Is there a way to target the button outside of the form so the php excecutes when that is clicked? Or how can I rewrite this?
Any help is appreciated!

Not sure I understand completely what you're trying to do but try this with HTML5 add form="form1" and form="form2" for your second one and let me know if this works.
<form id="form1" action="addimage.php" method="post" enctype="multipart/form-data">
<input type="file" name="image" />
<br/><br/>
<input type="submit" name="sumit" value="Upload" />
</form>
<input type="submit" name="sumit" value="Upload" form="form1" />

Taking in account your complementary comment, then your proposed javascript sequence would work, assumed you have:
suppressed buttons such as <input type="submit"... /> from both forms
added the new button <button name="submitbutton">...</button> outside of the forms
modified the PHP parts accordingly, referencing $_POST['submitbutton'] instead of sumit and Submit respectively
You didn't report how it currently don't work, so the above steps target only the changes precisely related to the fact you replace two in-form buttons by a unique out-form one.
But something may turn wrong elsewhere. I notably noticed the non-usual way (at least for me) you get and process the image. Also you must ensure that your javascript part have really been executed.

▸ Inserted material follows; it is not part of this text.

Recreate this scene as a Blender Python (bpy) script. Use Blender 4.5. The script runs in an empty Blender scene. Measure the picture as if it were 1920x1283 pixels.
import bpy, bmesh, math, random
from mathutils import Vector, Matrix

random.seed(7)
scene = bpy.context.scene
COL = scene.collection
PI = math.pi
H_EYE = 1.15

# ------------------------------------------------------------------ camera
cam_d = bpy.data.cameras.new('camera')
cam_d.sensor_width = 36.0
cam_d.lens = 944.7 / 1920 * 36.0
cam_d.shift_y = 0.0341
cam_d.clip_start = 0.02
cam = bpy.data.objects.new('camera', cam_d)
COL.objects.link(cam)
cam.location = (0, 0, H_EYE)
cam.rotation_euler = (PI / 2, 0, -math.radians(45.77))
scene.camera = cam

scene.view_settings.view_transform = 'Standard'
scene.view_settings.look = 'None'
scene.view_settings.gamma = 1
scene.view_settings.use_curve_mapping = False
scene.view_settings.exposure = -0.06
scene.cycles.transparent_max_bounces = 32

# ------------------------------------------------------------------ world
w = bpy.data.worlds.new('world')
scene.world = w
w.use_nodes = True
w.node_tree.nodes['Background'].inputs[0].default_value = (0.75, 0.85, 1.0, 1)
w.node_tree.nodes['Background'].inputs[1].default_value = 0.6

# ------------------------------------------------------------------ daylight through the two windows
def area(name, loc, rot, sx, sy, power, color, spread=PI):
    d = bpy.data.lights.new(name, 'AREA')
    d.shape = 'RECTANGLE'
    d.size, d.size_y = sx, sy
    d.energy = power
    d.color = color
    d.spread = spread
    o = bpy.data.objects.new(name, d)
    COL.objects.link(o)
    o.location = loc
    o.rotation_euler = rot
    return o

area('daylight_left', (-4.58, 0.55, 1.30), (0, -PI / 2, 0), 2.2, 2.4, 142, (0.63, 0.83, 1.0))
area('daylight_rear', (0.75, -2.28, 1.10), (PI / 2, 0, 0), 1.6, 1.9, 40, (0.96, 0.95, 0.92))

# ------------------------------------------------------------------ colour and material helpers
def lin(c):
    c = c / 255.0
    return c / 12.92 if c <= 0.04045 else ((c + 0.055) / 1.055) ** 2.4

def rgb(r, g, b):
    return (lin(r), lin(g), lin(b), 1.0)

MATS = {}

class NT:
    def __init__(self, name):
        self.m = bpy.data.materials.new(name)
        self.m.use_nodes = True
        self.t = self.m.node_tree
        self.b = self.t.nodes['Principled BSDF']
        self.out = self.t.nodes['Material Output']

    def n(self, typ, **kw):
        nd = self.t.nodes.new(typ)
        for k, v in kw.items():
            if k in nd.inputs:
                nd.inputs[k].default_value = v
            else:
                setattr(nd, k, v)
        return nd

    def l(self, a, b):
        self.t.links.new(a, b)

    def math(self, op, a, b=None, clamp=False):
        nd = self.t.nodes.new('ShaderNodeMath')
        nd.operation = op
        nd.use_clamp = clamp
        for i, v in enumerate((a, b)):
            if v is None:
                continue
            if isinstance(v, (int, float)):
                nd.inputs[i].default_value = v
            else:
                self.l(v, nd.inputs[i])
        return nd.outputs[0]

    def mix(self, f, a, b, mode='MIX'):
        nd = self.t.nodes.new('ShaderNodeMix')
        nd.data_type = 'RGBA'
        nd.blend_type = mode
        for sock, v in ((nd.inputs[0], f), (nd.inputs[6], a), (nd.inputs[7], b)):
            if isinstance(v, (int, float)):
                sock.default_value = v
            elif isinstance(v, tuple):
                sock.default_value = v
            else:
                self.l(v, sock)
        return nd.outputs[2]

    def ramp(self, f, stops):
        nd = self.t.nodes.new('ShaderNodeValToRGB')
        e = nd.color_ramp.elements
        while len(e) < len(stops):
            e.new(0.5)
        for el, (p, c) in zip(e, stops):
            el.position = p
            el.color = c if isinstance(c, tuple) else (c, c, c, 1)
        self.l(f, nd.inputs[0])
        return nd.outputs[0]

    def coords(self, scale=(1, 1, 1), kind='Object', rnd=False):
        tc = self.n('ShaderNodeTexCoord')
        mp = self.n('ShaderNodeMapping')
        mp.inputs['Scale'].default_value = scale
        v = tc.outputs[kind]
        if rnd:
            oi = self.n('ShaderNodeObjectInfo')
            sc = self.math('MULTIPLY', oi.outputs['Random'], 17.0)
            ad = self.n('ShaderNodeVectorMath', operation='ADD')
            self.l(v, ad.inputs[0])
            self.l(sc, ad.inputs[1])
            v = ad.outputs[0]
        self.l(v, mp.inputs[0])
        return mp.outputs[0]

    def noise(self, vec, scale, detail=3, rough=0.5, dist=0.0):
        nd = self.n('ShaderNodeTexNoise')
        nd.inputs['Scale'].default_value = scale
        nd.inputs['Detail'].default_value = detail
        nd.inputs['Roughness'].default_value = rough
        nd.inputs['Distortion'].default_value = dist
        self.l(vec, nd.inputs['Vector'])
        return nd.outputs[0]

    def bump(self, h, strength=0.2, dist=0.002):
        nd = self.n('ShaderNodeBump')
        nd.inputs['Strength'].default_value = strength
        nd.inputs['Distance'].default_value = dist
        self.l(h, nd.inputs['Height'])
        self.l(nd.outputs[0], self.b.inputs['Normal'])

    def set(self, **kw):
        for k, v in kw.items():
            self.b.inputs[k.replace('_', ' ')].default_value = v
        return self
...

Let me know if it doesn't work yet, than adding precise description of what turns wrong.
Edit, based on your provided comments and live preview.
Fully testing is not really possible because the server PHP part is out of reach, bue we can use Firebug to debug JS part.
So adding a breakpoint we can observe that, as soon as $("#form1").submit(); has been executed, the server returns a new page with the "Place has been added!" message.
In the other hand, without any breakpoint set, the server returns returns a new page with the "Categorie inserted!" message.
Though the OP didn't show the addingplace.php part of the current live preview, and comparing with the checkbox.php part, we can guess that:
In the reduced execution part, the first step addingplace.php did work as expected.
What we observe while whole execution merely means that all three parts have worked as expected, but each one having its returned message overwritten by the next one, but for the last one.
In other terms, when you comment "it only seems to submit the last form", this is a false impression based on what you only can see.
To ensure this is true or not you should control what is really updated or not in your database.
Let me know.
That said, it must be noted that this illustrates how the couple server-browser works in those circumstances: as already pointed by #David in a comment under the OP, to submit a form causes the browser to immediately receive a new page which overwrites the current one.
In the current example, it works because there are only few forms, and all three are submitted in a very reduced time, almost instantly: so the 3rd submit() can get executed before the 1st one's returned page comes.
So the recommended way to achieve the whole work in your example is merely to use only one form, with its unique submit button. BTW I wonder why you wanted to have this more complicated structure with three forms: what is the expected benefit?
Last point, outside of the precise issue you reported: you should pay attention to how you're coding. There is a lot of inconstencies in the HTML part, e.g.: a <html><body> part inside the already existing <body>; an exotic <br></br>; also you kept a supplemental button in the 1st form.